NBCUniversal Aims to Democratize CTV Through Accessible Tech


Streaming video has transformed television advertising by making it possible for brands of all kinds to buy its inventory, and NBCUniversal aims to capitalize on this newfound accessibility, said Jessica Reed, its vice president of product marketing and content strategy.

In a conversation at Adweek’s NexTech conference in New York, Reed shared several examples of how the publisher has worked to bring a broader array of advertisers into the space. 

“We want to operate however our clients and agencies prefer to do business,” Reed told platforms reporter Catherine Perloff on stage. “Our goal is to democratize access to our inventory.”

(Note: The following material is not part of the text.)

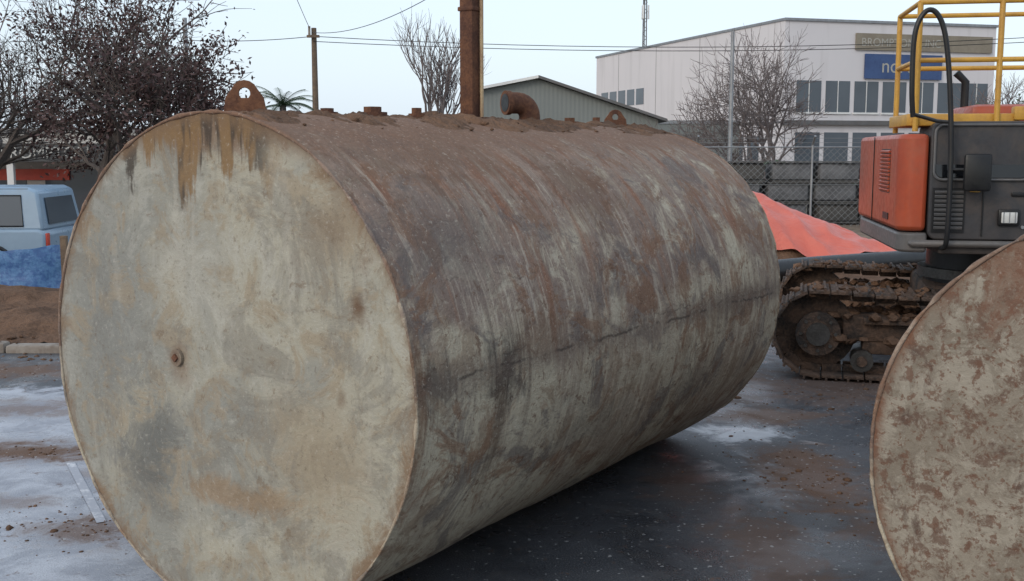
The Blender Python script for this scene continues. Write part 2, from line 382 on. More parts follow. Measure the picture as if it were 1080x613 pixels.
for i in range(420):
    x=rnd.random()**.9*3.3+.02; a=rnd.gauss(0,.14); s=rnd.uniform(.004,.012)*(1.7 if rnd.random()<.1 else 1)
    clod(mb,(x,.945*math.sin(a),.945*math.cos(a)+s*.2),s,M_soil)
mb.build('soil_crust',T1,angle=80)
# ------------------------------------------------------------------ ground
def gh(x,y):
    return -.02-.85*sm((y-10.5)/14)*sm((-x-1.0)/4)
g=G('earth_ground'); n=g.noise(g.pos,.25,5,.6); n2=g.noise(g.pos,3,5,.65)
col=g.mix(g.ss(n2,.35,.65),g.mix(g.ss(n,.4,.6),(.16,.11,.08),(.13,.115,.09)),(.22,.17,.13)); g.bump(n2,.6,.05); M_earth=g.out(col,.95,0,.1)
def axis(vals): return sorted(set(vals))
xs=axis([-900,-500,-300,-200,-120,-80]+[i*1.0 for i in range(-60,61)]+[80,120,200,300,500,900])
ys=axis([-60,-30,-15]+[i*1.0 for i in range(-10,81)]+[100,130,200,300,500,800,1500])
mb=MB(); mb.add([(x,y,gh(x,y)-(.2*sm((y-60)/100))) for y in ys for x in xs],[(j*len(xs)+i,j*len(xs)+i+1,(j+1)*len(xs)+i+1,(j+1)*len(xs)+i) for j in range(len(ys)-1) for i in range(len(xs)-1)],M_earth)
mb.build('ground',None,80)
g=G('yard_asphalt'); P=g.pos; n=g.noise(P,.9,5,.6,.6); nm=g.noise(P,4,6,.74,.6); nf=g.noise(P,120,2,.7)
base=g.mix(g.ss(n,.35,.65),(.030,.034,.042),(.055,.058,.067))
base=g.mix(g.ss(nm,.5,.65,0,.5),base,(.075,.072,.072))
base=g.mix(g.ss(nf,.45,.75,0,.6),base,(.15,.15,.155))
x,y,z=g.sep(P)
edge=g.math('ADD',g.math('ADD',x,g.math('MULTIPLY',y,.12)),g.math('MULTIPLY',g.math('SUBTRACT',n,.5),1.2))
pale=g.math('MULTIPLY',g.ss(edge,-.2,-.7),g.ss(g.math('ADD',y,g.math('MULTIPLY',g.math('SUBTRACT',nm,.5),1.8)),8.2,7.8))
pcol=g.mix(g.ss(nm,.38,.62),(.43,.445,.49),(.27,.28,.32))
pcol=g.mix(g.ss(nf,.5,.7,0,.5),pcol,(.15,.15,.165))
base=g.mix(g.math('MULTIPLY',pale,g.ss(n,.25,.5,.75,1)),base,pcol)
mudc=g.mix(g.ss(nf,.3,.7),(.16,.09,.058),(.085,.052,.037))
muds=None
for c,r,a,am in [((1.62,5.75,0),(.42,.95,9),1,1.2),((1.15,4.6,0),(.3,.9,9),.6,1.6),((1.9,4.9,0),(.5,.6,9),.6,1.6),((-2.95,6.25,0),(1.1,.36,9),1,1.2),((-1.95,4.9,0),(.4,.3,9),.85,1.5),((-4.4,8.6,0),(1.8,.55,9),.9,1.4),
            ((1.7,7.1,0),(.6,.4,9),.95,1.3),((-3.4,7.3,0),(.9,.35,9),.7,1.6),((3,8,0),(2.6,1.1,9),.7,1.5),((-2.7,5.3,0),(.45,.2,9),.6,1.6),((-2.2,5.8,0),(.3,.2,9),.5,1.5),((.9,5.6,0),(.3,.6,9),.5,1.6)]:
    m_=g.math('MULTIPLY',g.blob(P,c,r,nm,am,.2),a); muds=m_ if muds is None else g.math('MAXIMUM',muds,m_)
spk=g.math('MULTIPLY',g.ss(g.noise(g.vm('ADD',P,(7,7,0)),9,4,.75),.59,.69),.65)
muds=g.math('MAXIMUM',muds,spk)
base=g.mix(muds,base,mudc)
pud=g.blob(P,(1.47,6.66,0),(.42,.28,9),nm,1.5,.3)
base=g.mix(g.math('MULTIPLY',pud,.9),base,(.48,.48,.50))
base=g.mix(g.math('MULTIPLY',g.ss(g.noise(g.vm('ADD',P,(2,9,0)),34,1,.5),.68,.72),.6),base,(.4,.4,.4))
wet=g.ss(g.noise(g.vm('ADD',P,(4,1,0)),1.3,4,.65,.5),.42,.56)
ro=g.math('ADD',g.math('MULTIPLY',wet,.36),.22)
ro=g.math('ADD',ro,g.math('MULTIPLY',muds,.4))
g.bump(g.math('ADD',g.math('MULTIPLY',nf,.6),g.math('MULTIPLY',nm,.6)),.4,.012)
M_asph=g.out(base,ro,0,.5)
mb=MB()
xs=[-40,-20,-10,-6,-4,-2,-.5,0,.5,1,1.5,2,4,8,16,40]
def yt(x): return 9.4+ (4.6*sm(x/1.5))
n=len(xs); rows=6; vs=[];
for j in range(rows+1):
    for x in xs: vs.append((x,-12+(yt(x)+12)*j/rows,0))
mb.add(vs,[(j*n+i,j*n+i+1,(j+1)*n+i+1,(j+1)*n+i) for j in range(rows) for i in range(n-1)],M_asph); mb.build('asphalt_yard')
g=G('faded_marking'); nn=g.noise(g.pos,9,6,.8); tr=g.ss(nn,.50,.66)
g.out(g.mix(tr,(.33,.34,.38),(.60,.60,.62)),.6); M_mark=g.m
mb=MB(); a=Vector((-2.50,6.0,.004)); b=Vector((-1.95,5.0,.004)); d=(b-a).normalized(); p=Vector((-d.y,d.x,0))*.022
mb.add([a-p,b-p,b+p,a+p],[(0,1,2,3)],M_mark); mb.build('painted_marking')
mb=MB()
for i in range(24):
    mb.box((-22.9+i*.9+rnd.uniform(-.01,.01),9.48+rnd.uniform(-.02,.02),.0+rnd.uniform(-.015,.01)),(.885,.15,.16),M_conc,Matrix.Rotation(rnd.uniform(-.012,.012),3,'Y'),.03)
mb.build('kerb')
mb=MB(); NX,NY=170,44; vs=[]
for j in range(NY+1):
    for i in range(NX+1):
        x=-16+16*i/NX; y=9.52+5.0*j/NY; q=j/NY
        h=.04+.22*math.sin(min(1,q*1.25)*math.pi)**.8 if q<.8 else .04
        h*= .7+.7*noise.noise(Vector((x*.7,y*.7,1)))
        h+=.09*noise.noise(Vector((x*3,y*3,2)))+.05*noise.noise(Vector((x*9,y*9,2)))
        base_=gh(x,y); fade=sm(min(1,(1-q)*6)); 
        vs.append((x,y,base_+ (max(h,-.0)+.03)*fade-.03*(1-fade)))
mb.add(vs,[(j*(NX+1)+i,j*(NX+1)+i+1,(j+1)*(NX+1)+i+1,(j+1)*(NX+1)+i) for j in range(NY) for i in range(NX)],M_soil)
mb.build('soil_bank',None,80)
mb=MB()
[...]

Like digital advertising more broadly, the CTV space faces lingering questions over consumer privacy issues. The looming deprecation of the third-party cookie and the broader challenge of signal loss have influenced much of its strategy in the past few years.

Data and flexibility

NBCUniversal has responded to the challenge of signal loss by prioritizing first-party data, but the company offers a variety of ways for advertisers to work with it, according to Reed, who stressed the importance of this flexibility.

When a brand approaches NBCUniversal to advertise, the first question Reed asks is whether the company has first-party data. According to Reed, companies that have direct relationships with their customers—especially those in ecommerce or with loyalty programs—often have the richest data sets.

If the client has first-party data, NBCUniversal can offer direct matching through products like Amazon S3 or use clean room technology, such as Safe Haven from LiveRamp. To tack on additional scale, it can also create lookalike audiences using proprietary technology.

Jessica Reed (left), vice president of product marketing and content strategy, NBCUIvan Piedra

“It’s hard to deny that first-party data is essential to future-proofing our business, as well as a way to give our targeting more precision,” Reed said. 

For advertisers without first-party data, NBCUniversal is able to work with third-party cookies, but it can also build audience segments through its own portfolio, according to Reed.